* Recorded information
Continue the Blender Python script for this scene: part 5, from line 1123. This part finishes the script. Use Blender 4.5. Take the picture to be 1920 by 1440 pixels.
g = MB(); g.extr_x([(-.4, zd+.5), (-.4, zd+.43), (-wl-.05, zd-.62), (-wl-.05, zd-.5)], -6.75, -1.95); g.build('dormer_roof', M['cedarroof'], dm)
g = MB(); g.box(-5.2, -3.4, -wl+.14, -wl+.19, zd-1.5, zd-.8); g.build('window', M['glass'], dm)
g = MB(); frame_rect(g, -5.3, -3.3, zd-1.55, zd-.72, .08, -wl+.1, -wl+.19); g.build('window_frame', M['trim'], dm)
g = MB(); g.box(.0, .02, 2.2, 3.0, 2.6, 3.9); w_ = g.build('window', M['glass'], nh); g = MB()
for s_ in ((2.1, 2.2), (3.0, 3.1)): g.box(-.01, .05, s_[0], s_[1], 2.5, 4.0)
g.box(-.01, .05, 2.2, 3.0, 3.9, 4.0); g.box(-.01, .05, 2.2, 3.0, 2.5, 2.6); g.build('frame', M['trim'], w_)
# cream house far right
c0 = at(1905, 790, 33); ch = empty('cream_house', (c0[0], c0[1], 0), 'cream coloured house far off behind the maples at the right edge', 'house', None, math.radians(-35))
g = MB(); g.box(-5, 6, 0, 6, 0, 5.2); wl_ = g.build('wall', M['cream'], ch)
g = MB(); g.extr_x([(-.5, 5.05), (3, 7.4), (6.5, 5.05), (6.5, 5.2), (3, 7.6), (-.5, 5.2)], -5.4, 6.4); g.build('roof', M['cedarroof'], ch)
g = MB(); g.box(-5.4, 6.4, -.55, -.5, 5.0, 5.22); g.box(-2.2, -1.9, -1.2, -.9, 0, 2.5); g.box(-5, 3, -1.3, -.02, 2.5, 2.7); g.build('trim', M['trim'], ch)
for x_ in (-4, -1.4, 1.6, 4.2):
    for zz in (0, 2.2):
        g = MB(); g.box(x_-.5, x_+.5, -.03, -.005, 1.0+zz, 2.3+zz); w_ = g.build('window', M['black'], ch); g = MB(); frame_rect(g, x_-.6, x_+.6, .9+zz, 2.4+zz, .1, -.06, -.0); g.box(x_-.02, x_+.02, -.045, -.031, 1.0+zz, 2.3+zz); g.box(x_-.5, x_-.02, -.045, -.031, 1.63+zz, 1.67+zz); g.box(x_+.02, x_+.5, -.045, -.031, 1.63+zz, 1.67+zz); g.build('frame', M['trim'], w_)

* Task objective
Please set down all the data word for word.

* Answer to the task
Continue the Blender Python script for this scene: part 5, from line 1123. This part finishes the script. Use Blender 4.5. Take the picture to be 1920 by 1440 pixels.
g = MB(); g.extr_x([(-.4, zd+.5), (-.4, zd+.43), (-wl-.05, zd-.62), (-wl-.05, zd-.5)], -6.75, -1.95); g.build('dormer_roof', M['cedarroof'], dm)
g = MB(); g.box(-5.2, -3.4, -wl+.14, -wl+.19, zd-1.5, zd-.8); g.build('window', M['glass'], dm)
g = MB(); frame_rect(g, -5.3, -3.3, zd-1.55, zd-.72, .08, -wl+.1, -wl+.19); g.build('window_frame', M['trim'], dm)
g = MB(); g.box(.0, .02, 2.2, 3.0, 2.6, 3.9); w_ = g.build('window', M['glass'], nh); g = MB()
for s_ in ((2.1, 2.2), (3.0, 3.1)): g.box(-.01, .05, s_[0], s_[1], 2.5, 4.0)
g.box(-.01, .05, 2.2, 3.0, 3.9, 4.0); g.box(-.01, .05, 2.2, 3.0, 2.5, 2.6); g.build('frame', M['trim'], w_)
# cream house far right
c0 = at(1905, 790, 33); ch = empty('cream_house', (c0[0], c0[1], 0), 'cream coloured house far off behind the maples at the right edge', 'house', None, math.radians(-35))
g = MB(); g.box(-5, 6, 0, 6, 0, 5.2); wl_ = g.build('wall', M['cream'], ch)
g = MB(); g.extr_x([(-.5, 5.05), (3, 7.4), (6.5, 5.05), (6.5, 5.2), (3, 7.6), (-.5, 5.2)], -5.4, 6.4); g.build('roof', M['cedarroof'], ch)
g = MB(); g.box(-5.4, 6.4, -.55, -.5, 5.0, 5.22); g.box(-2.2, -1.9, -1.2, -.9, 0, 2.5); g.box(-5, 3, -1.3, -.02, 2.5, 2.7); g.build('trim', M['trim'], ch)
for x_ in (-4, -1.4, 1.6, 4.2):
    for zz in (0, 2.2):
        g = MB(); g.box(x_-.5, x_+.5, -.03, -.005, 1.0+zz, 2.3+zz); w_ = g.build('window', M['black'], ch); g = MB(); frame_rect(g, x_-.6, x_+.6, .9+zz, 2.4+zz, .1, -.06, -.0); g.box(x_-.02, x_+.02, -.045, -.031, 1.0+zz, 2.3+zz); g.box(x_-.5, x_-.02, -.045, -.031, 1.63+zz, 1.67+zz); g.box(x_+.02, x_+.5, -.045, -.031, 1.63+zz, 1.67+zz); g.build('frame', M['trim'], w_)